Required task:
All of the material below is to be repeated exactly.

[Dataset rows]
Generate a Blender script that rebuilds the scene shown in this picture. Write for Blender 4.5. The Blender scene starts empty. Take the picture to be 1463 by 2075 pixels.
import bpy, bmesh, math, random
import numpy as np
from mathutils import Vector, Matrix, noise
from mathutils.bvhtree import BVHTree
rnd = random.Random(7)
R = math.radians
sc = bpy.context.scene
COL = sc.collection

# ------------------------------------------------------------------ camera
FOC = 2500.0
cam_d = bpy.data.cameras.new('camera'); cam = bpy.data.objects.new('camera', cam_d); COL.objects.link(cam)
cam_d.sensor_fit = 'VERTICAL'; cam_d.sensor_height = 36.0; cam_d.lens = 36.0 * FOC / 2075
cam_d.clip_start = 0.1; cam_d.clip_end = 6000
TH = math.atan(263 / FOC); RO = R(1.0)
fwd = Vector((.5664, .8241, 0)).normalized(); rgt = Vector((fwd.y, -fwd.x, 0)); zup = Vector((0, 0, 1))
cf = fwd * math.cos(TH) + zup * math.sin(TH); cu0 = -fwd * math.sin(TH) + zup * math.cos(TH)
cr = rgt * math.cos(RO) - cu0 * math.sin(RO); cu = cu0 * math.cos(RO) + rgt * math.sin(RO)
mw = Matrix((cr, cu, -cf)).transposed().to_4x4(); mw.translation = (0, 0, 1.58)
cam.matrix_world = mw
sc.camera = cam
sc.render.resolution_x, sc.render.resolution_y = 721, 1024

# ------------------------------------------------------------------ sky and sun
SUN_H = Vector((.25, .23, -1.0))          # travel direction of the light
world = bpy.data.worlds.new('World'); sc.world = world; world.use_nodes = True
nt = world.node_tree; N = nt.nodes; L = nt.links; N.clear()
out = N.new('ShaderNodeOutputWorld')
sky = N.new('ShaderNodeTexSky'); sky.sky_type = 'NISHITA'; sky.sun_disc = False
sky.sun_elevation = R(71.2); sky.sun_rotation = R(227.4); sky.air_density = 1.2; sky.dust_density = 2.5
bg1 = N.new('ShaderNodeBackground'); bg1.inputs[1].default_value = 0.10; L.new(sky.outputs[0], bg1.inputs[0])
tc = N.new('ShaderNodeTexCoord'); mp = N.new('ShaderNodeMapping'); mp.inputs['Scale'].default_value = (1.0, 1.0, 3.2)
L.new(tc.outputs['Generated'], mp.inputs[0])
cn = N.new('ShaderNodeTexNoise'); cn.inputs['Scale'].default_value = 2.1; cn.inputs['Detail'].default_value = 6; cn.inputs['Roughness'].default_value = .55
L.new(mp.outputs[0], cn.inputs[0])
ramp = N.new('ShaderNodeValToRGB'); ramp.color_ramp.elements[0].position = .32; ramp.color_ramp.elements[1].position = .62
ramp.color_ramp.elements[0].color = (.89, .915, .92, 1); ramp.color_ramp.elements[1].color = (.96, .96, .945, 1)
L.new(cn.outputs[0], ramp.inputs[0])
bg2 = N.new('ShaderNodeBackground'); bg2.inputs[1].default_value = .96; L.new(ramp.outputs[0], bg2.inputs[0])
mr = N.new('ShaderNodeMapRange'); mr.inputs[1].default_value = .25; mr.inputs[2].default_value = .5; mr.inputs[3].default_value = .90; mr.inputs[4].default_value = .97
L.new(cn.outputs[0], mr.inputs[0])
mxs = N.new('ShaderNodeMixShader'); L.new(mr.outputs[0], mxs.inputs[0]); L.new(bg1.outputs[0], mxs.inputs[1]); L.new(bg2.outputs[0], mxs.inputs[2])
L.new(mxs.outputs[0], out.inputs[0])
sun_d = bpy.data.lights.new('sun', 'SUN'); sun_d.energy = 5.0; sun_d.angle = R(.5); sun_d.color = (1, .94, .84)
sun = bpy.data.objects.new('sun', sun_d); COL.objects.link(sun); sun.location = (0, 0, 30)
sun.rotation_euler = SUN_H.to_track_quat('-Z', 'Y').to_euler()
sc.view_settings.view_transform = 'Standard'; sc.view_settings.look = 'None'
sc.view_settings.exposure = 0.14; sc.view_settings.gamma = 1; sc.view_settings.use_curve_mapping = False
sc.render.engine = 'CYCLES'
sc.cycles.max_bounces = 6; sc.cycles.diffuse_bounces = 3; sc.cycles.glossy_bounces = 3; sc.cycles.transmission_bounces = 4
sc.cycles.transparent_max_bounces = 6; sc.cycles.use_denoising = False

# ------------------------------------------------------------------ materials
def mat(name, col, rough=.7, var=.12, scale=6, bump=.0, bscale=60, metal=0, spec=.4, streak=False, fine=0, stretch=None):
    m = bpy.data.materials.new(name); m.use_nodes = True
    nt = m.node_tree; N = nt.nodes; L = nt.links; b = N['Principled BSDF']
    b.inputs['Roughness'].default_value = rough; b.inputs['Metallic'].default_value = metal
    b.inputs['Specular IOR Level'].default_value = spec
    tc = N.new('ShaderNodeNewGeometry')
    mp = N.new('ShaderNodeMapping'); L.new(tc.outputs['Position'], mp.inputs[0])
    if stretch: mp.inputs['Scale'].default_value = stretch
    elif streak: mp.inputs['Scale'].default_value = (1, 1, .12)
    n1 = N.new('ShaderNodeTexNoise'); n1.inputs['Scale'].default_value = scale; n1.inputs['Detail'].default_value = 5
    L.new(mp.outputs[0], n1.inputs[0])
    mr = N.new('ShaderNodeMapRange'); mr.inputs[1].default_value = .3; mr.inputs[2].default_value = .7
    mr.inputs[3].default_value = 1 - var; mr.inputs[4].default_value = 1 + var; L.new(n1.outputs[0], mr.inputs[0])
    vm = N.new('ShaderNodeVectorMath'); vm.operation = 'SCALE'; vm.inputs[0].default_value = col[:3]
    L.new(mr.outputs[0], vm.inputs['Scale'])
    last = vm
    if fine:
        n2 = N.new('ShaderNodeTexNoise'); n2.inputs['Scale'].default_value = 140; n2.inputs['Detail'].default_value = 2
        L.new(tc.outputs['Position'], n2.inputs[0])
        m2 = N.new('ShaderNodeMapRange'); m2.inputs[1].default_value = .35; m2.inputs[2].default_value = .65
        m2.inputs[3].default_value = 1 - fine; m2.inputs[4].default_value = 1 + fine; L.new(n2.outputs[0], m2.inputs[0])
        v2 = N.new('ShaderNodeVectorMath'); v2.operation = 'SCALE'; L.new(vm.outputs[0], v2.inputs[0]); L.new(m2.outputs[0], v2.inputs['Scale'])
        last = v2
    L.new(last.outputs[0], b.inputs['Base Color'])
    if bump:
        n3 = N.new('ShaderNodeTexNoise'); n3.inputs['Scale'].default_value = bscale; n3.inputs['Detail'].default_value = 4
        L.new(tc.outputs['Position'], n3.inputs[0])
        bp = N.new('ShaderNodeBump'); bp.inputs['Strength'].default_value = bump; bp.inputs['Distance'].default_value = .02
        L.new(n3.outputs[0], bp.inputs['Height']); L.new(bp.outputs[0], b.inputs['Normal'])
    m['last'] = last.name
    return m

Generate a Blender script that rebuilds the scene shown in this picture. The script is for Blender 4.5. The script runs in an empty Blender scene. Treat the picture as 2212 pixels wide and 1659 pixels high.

Solution below:
Generate a Blender script that rebuilds the scene shown in this picture. Write for Blender 4.5. The Blender scene starts empty. Take the picture to be 1463 by 2075 pixels.
import bpy, bmesh, math, random
import numpy as np
from mathutils import Vector, Matrix, noise
from mathutils.bvhtree import BVHTree
rnd = random.Random(7)
R = math.radians
sc = bpy.context.scene
COL = sc.collection

# ------------------------------------------------------------------ camera
FOC = 2500.0
cam_d = bpy.data.cameras.new('camera'); cam = bpy.data.objects.new('camera', cam_d); COL.objects.link(cam)
cam_d.sensor_fit = 'VERTICAL'; cam_d.sensor_height = 36.0; cam_d.lens = 36.0 * FOC / 2075
cam_d.clip_start = 0.1; cam_d.clip_end = 6000
TH = math.atan(263 / FOC); RO = R(1.0)
fwd = Vector((.5664, .8241, 0)).normalized(); rgt = Vector((fwd.y, -fwd.x, 0)); zup = Vector((0, 0, 1))
cf = fwd * math.cos(TH) + zup * math.sin(TH); cu0 = -fwd * math.sin(TH) + zup * math.cos(TH)
cr = rgt * math.cos(RO) - cu0 * math.sin(RO); cu = cu0 * math.cos(RO) + rgt * math.sin(RO)
mw = Matrix((cr, cu, -cf)).transposed().to_4x4(); mw.translation = (0, 0, 1.58)
cam.matrix_world = mw
sc.camera = cam
sc.render.resolution_x, sc.render.resolution_y = 721, 1024

# ------------------------------------------------------------------ sky and sun
SUN_H = Vector((.25, .23, -1.0))          # travel direction of the light
world = bpy.data.worlds.new('World'); sc.world = world; world.use_nodes = True
nt = world.node_tree; N = nt.nodes; L = nt.links; N.clear()
out = N.new('ShaderNodeOutputWorld')
sky = N.new('ShaderNodeTexSky'); sky.sky_type = 'NISHITA'; sky.sun_disc = False
sky.sun_elevation = R(71.2); sky.sun_rotation = R(227.4); sky.air_density = 1.2; sky.dust_density = 2.5
bg1 = N.new('ShaderNodeBackground'); bg1.inputs[1].default_value = 0.10; L.new(sky.outputs[0], bg1.inputs[0])
tc = N.new('ShaderNodeTexCoord'); mp = N.new('ShaderNodeMapping'); mp.inputs['Scale'].default_value = (1.0, 1.0, 3.2)
L.new(tc.outputs['Generated'], mp.inputs[0])
cn = N.new('ShaderNodeTexNoise'); cn.inputs['Scale'].default_value = 2.1; cn.inputs['Detail'].default_value = 6; cn.inputs['Roughness'].default_value = .55
L.new(mp.outputs[0], cn.inputs[0])
ramp = N.new('ShaderNodeValToRGB'); ramp.color_ramp.elements[0].position = .32; ramp.color_ramp.elements[1].position = .62
ramp.color_ramp.elements[0].color = (.89, .915, .92, 1); ramp.color_ramp.elements[1].color = (.96, .96, .945, 1)
L.new(cn.outputs[0], ramp.inputs[0])
bg2 = N.new('ShaderNodeBackground'); bg2.inputs[1].default_value = .96; L.new(ramp.outputs[0], bg2.inputs[0])
mr = N.new('ShaderNodeMapRange'); mr.inputs[1].default_value = .25; mr.inputs[2].default_value = .5; mr.inputs[3].default_value = .90; mr.inputs[4].default_value = .97
L.new(cn.outputs[0], mr.inputs[0])
mxs = N.new('ShaderNodeMixShader'); L.new(mr.outputs[0], mxs.inputs[0]); L.new(bg1.outputs[0], mxs.inputs[1]); L.new(bg2.outputs[0], mxs.inputs[2])
L.new(mxs.outputs[0], out.inputs[0])
sun_d = bpy.data.lights.new('sun', 'SUN'); sun_d.energy = 5.0; sun_d.angle = R(.5); sun_d.color = (1, .94, .84)
sun = bpy.data.objects.new('sun', sun_d); COL.objects.link(sun); sun.location = (0, 0, 30)
sun.rotation_euler = SUN_H.to_track_quat('-Z', 'Y').to_euler()
sc.view_settings.view_transform = 'Standard'; sc.view_settings.look = 'None'
sc.view_settings.exposure = 0.14; sc.view_settings.gamma = 1; sc.view_settings.use_curve_mapping = False
sc.render.engine = 'CYCLES'
sc.cycles.max_bounces = 6; sc.cycles.diffuse_bounces = 3; sc.cycles.glossy_bounces = 3; sc.cycles.transmission_bounces = 4
sc.cycles.transparent_max_bounces = 6; sc.cycles.use_denoising = False

# ------------------------------------------------------------------ materials
def mat(name, col, rough=.7, var=.12, scale=6, bump=.0, bscale=60, metal=0, spec=.4, streak=False, fine=0, stretch=None):
    m = bpy.data.materials.new(name); m.use_nodes = True
    nt = m.node_tree; N = nt.nodes; L = nt.links; b = N['Principled BSDF']
    b.inputs['Roughness'].default_value = rough; b.inputs['Metallic'].default_value = metal
    b.inputs['Specular IOR Level'].default_value = spec
    tc = N.new('ShaderNodeNewGeometry')
    mp = N.new('ShaderNodeMapping'); L.new(tc.outputs['Position'], mp.inputs[0])
    if stretch: mp.inputs['Scale'].default_value = stretch
    elif streak: mp.inputs['Scale'].default_value = (1, 1, .12)
    n1 = N.new('ShaderNodeTexNoise'); n1.inputs['Scale'].default_value = scale; n1.inputs['Detail'].default_value = 5
    L.new(mp.outputs[0], n1.inputs[0])
    mr = N.new('ShaderNodeMapRange'); mr.inputs[1].default_value = .3; mr.inputs[2].default_value = .7
    mr.inputs[3].default_value = 1 - var; mr.inputs[4].default_value = 1 + var; L.new(n1.outputs[0], mr.inputs[0])
    vm = N.new('ShaderNodeVectorMath'); vm.operation = 'SCALE'; vm.inputs[0].default_value = col[:3]
    L.new(mr.outputs[0], vm.inputs['Scale'])
    last = vm
    if fine:
        n2 = N.new('ShaderNodeTexNoise'); n2.inputs['Scale'].default_value = 140; n2.inputs['Detail'].default_value = 2
        L.new(tc.outputs['Position'], n2.inputs[0])
        m2 = N.new('ShaderNodeMapRange'); m2.inputs[1].default_value = .35; m2.inputs[2].default_value = .65
        m2.inputs[3].default_value = 1 - fine; m2.inputs[4].default_value = 1 + fine; L.new(n2.outputs[0], m2.inputs[0])
        v2 = N.new('ShaderNodeVectorMath'); v2.operation = 'SCALE'; L.new(vm.outputs[0], v2.inputs[0]); L.new(m2.outputs[0], v2.inputs['Scale'])
        last = v2
    L.new(last.outputs[0], b.inputs['Base Color'])
    if bump:
        n3 = N.new('ShaderNodeTexNoise'); n3.inputs['Scale'].default_value = bscale; n3.inputs['Detail'].default_value = 4
        L.new(tc.outputs['Position'], n3.inputs[0])
        bp = N.new('ShaderNodeBump'); bp.inputs['Strength'].default_value = bump; bp.inputs['Distance'].default_value = .02
        L.new(n3.outputs[0], bp.inputs['Height']); L.new(bp.outputs[0], b.inputs['Normal'])
    m['last'] = last.name
    return m

Generate a Blender script that rebuilds the scene shown in this picture. The script is for Blender 4.5. The script runs in an empty Blender scene. Treat the picture as 2212 pixels wide and 1659 pixels high.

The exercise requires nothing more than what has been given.